Cinema | Uma cineasta em chamas

Por Rodrigo Fonseca
Especial para o Correio da Manhã

Ao fazer um balanço do que houve de mais essencial no cinema de dezembro de 2019 ao mês 12 de 2020, numa reflexão retroativa, a Associação de Críticos de Cinema do Rio de Janeiro (ACCRJ) escolheu “Retrato de Uma Jovem em Chamas” (“Portrait de la jeune fille en feu”), da francesa Céline Sciamma, para ocupar o topo de sua lista de Melhores do Ano (passado). Ao lado dela, entraram outros nove títulos: “1917”, de Sam Mendes; “Babenco: Alguém Tem que Ouvir o Coração e Dizer Parou”, de Bárbara Paz; “Destacamento Blood”, de Spike Lee; “Joias Brutas”, de Benny Safdie e Josh Safdie; “O Farol”, de Robert Eggers; “O Homem Invisível”, de Leigh Whannell; “O Som do Silêncio”, de Darius Marder; “Pacarrete”, de Allan Deberton; e “Soul”, de Pete Docter e Kemp Powers.

Revelada em 2007, com “Lírios d’Água”, sobre a educação afetiva de três adolescentes, “a” eleita da ACCRJ nasceu em 12 de novembro de 1978, em Pontoise, França.
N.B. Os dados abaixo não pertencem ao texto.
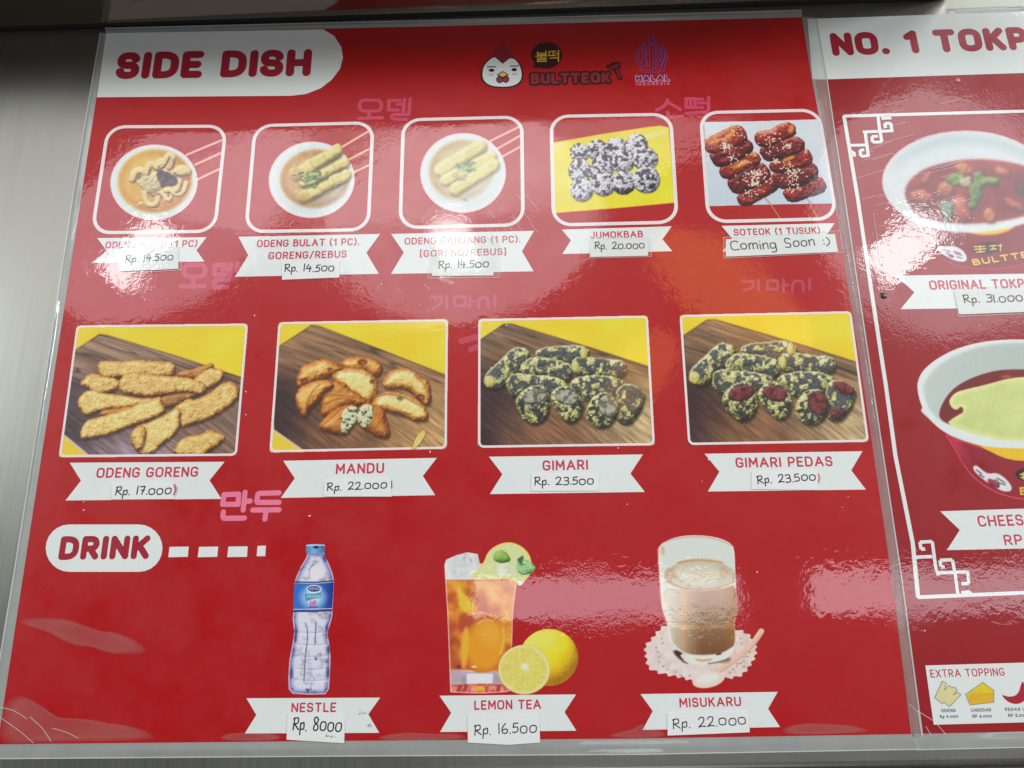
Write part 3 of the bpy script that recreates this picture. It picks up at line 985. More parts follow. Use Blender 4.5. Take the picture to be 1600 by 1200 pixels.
def lifted(px, parent):
    v = np.array(orient(P(px)))
    n = len(v)
    c0 = v.mean(0)
    rings = [(1.0, 0.0), (0.93, 0.45), (0.8, 1.0), (0.4, 0.8)]
    vs_, fs, val = [], [], []
    for f, a in rings:
        for k, p in enumerate(v):
            q = c0 + (p - c0) * f
            vs_.append((q[0], q[1], ZL))
            val.append(a)
    for r_ in range(len(rings) - 1):
        for i in range(n):
            j = (i + 1) % n
            fs.append([r_ * n + i, r_ * n + j, (r_ + 1) * n + j, (r_ + 1) * n + i])
    vs_.append((c0[0], c0[1], ZL))
    val.append(0.7)
    fs += [[(len(rings) - 1) * n + i, (len(rings) - 1) * n + (i + 1) % n, len(vs_) - 1] for i in range(n)]
    o = new_mesh('lifted_film', vs_, fs, M_LIFT, parent)
    ca = o.data.color_attributes.new('Col', 'FLOAT_COLOR', 'POINT')
    ca.data.foreach_set('color', np.repeat(np.array(val, np.float32), 4))
    return o
for pts in (z4s([(98, 285), (160, 255), (400, 260), (520, 300), (640, 345), (740, 350), (880, 410), (935, 462), (900, 492), (700, 492), (560, 440), (480, 440), (380, 400), (300, 350), (170, 310)], 0, 900),
            z4s([(20, 780), (130, 735), (230, 790), (270, 850), (330, 885), (560, 890), (690, 920), (850, 940), (950, 975), (1010, 1030), (210, 1045), (-10, 1058), (-8, 900)], 0, 900),
            z4s([(1350, 1030), (1400, 985), (1500, 975), (1760, 985), (1770, 1030)], 0, 900),
            z4s([(720, 1028), (800, 990), (950, 975), (1100, 985), (1318, 985), (1318, 1026)], 400, 900),
            z4s([(580, 1010), (640, 980), (750, 960), (820, 910), (830, 962), (960, 965), (962, 1015)], 800, 900),
            z4s([(76, 950), (200, 915), (450, 925), (580, 940), (665, 975), (400, 988), (82, 992)], 1200, 900)):
    lifted(chaikin(pts, 2), board)
strokes('film_crease', [z4s(p, 0, 900) for p in ([(0, 820), (60, 830, 30), (110, 850, 30), (172, 892)], [(190, 880), (270, 950, 40), (322, 1032)], [(330, 950), (420, 975, 30), (492, 1012)],
                                                [(0, 880), (130, 970, 40), (212, 1042)])], 0.8, M_SCRATCH, board, ZL + 0.00004)  # pale lines paint the streak highlights on the creases
strokes('film_crease', [z4s(p, 1200, 900) for p in ([(880, 800), (935, 850), (960, 1010)], [(930, 840), (1040, 910, 20), (1110, 990)], [(985, 940), (1020, 1000)])], 0.9, M_SCRATCH, board2, Z0 + 0.0005)
rs = random.Random(12)
sc_ = []
for k in range(18):
    x, y = rs.uniform(755, 830), rs.uniform(300, 372)
    ln = rs.uniform(8, 34)
    sc_.append([(x, y), (x + ln * .66, y + ln * .9)])
for k in range(12):
    x, y = rs.uniform(560, 840), rs.uniform(430, 500)
    ln = rs.uniform(5, 16)
    sc_.append([(x, y), (x + ln * rs.uniform(-1, 1), y + ln * .8)])
for ln in sc_:
    strokes('scratch', [ln], 0.5, M_SCRATCH, board, Z0 + 0.0004)
sc_ = []
for k in range(34):
    x, y = rs.uniform(1328, 1480), rs.uniform(160, 330)
    ln = rs.uniform(12, 60)
    sc_.append([(x, y), (x + ln, y - ln * rs.uniform(.2, .34))])
sc_ += [[(1365, 333), (1377, 415)], [(1306, 300), (1309, 352)]]
for ln in sc_:
    strokes('scratch', [ln], 0.5, M_SCRATCH, board2, ZB + 0.0004)
fl = [(644.3, 701.5), (648, 689), (654, 678), (663.3, 672), (665, 678), (658, 690.5), (649, 701.8)]
o = slab('peeled_flake', fl, print_mat('flake_yellow', (214, 192, 110), tone=.3), None, Z0 + 0.0002, Z0 + 0.0007)
tag(o, 'thin yellow flake stuck on the lower right corner of the fried dumpling photo', 'flake')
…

Sua consagração definitiva ocorreu há cerca de dois anos, com a história uma pintora do século XVIII (Noémie Merlant) incumbida de retratar uma jovem nobre (Adèle Haenel) forçada pela mãe a um casamento não desejado. Da pintura vai brotar uma paixão cúmplice. E libertadora.

Indicado ao Globo de Ouro, o longa vendeu 105 mil ingressos em sua arrancada nas bilheterias da França e arrecadou US$ 10 milhões planeta afora, de carona nas reflexões de Céline sobre as violências de gênero. É a marca dela, ainda que a doçura pareça ser seu principal atributo.

Dois anos depois da consagração de “Retrato da Rapariga em Chamas”, ganhador do prêmio de melhor roteiro em Cannes, ela refinou sua dramaturgia num novo filme, um dos mais elogiados da Berlinale 2021. Ela esteve na competição alemã com uma aula de delicadeza chamada “Petite Maman”, um daqueles filmes que só de olhar já dá para saber que será um sucesso estrondoso na França, e também fora dela, dada a sua habilidade em arrancar lágrimas da plateia. Só depende de os cinemas europeus reabrirem.

COM E SOBRE CRIANÇAS

Pequenininho (70 minutos), silencioso e sem gordurinhas, este drama é um filme com crianças e sobre as crianças que moram dentro de qualquer alma adulta. Logo, é um filme sobre rituais de passagem, sobre crescer. Só que o verbo doer é conjugado de maneira menos angustiante, e mais lúdica, quando fotografado com o realismo de Claire Mathon, a força da natureza que galvaniza a poética de Céline com uma luz sem um pingo de rebuscamento.

No tênue limiar entre as histórias para miúdos e os dramas de luto para gente grande, “Petite Maman” traça de uma maneira libertária as fronteiras entre aquilo que parece um facto e o que se supõe imaginação, numa maneira muito parecida ao do seu filme anterior. Em “Retrato da Rapariga em Chamas”, duas mulheres faziam do amor um refúgio onde todos os planos podiam ser, no mínimo, idealizados, mesmo com a (cons)ciência de que esbarrariam numa realidade crua. Numa certa medida, Laure, a protagonista de “Tomboy” (outro filme famoso de Céline, de 2011), fazia-se passar por Mickäel, acreditando piamente na identidade que escolheu ter, mesmo certa do peso da sua identidade social imposta no berço. Com Céline é sempre assim: há um instante onde o querer pode ser o poder. E o poder de “Petite Maman” é o do preenchimento de um vazio, da suspensão de uma saudade.

Aos 8 anos, Nelly (Joséphine Sanz) sabe que a sua mãe vai se afastar, para resolver alguns problemas, deixando ainda mais oca a casa de campo da sua avó, que acaba de morrer. Às vésperas de partir daquele mundo de matas verdes, ela conhece outra menina (Gabrielle Sanz), que, não por acaso, tem o mesmo nome da sua mãe: Marion. Ali começa um jogo de projeção que, por alguns minutos, leva-nos a nos sentirmos numa fábula, parecendo ser tudo inventado pela cabeça da protagonista. Mas, por vezes, tudo é de um realismo que dói. E arrebata, como tudo de Céline.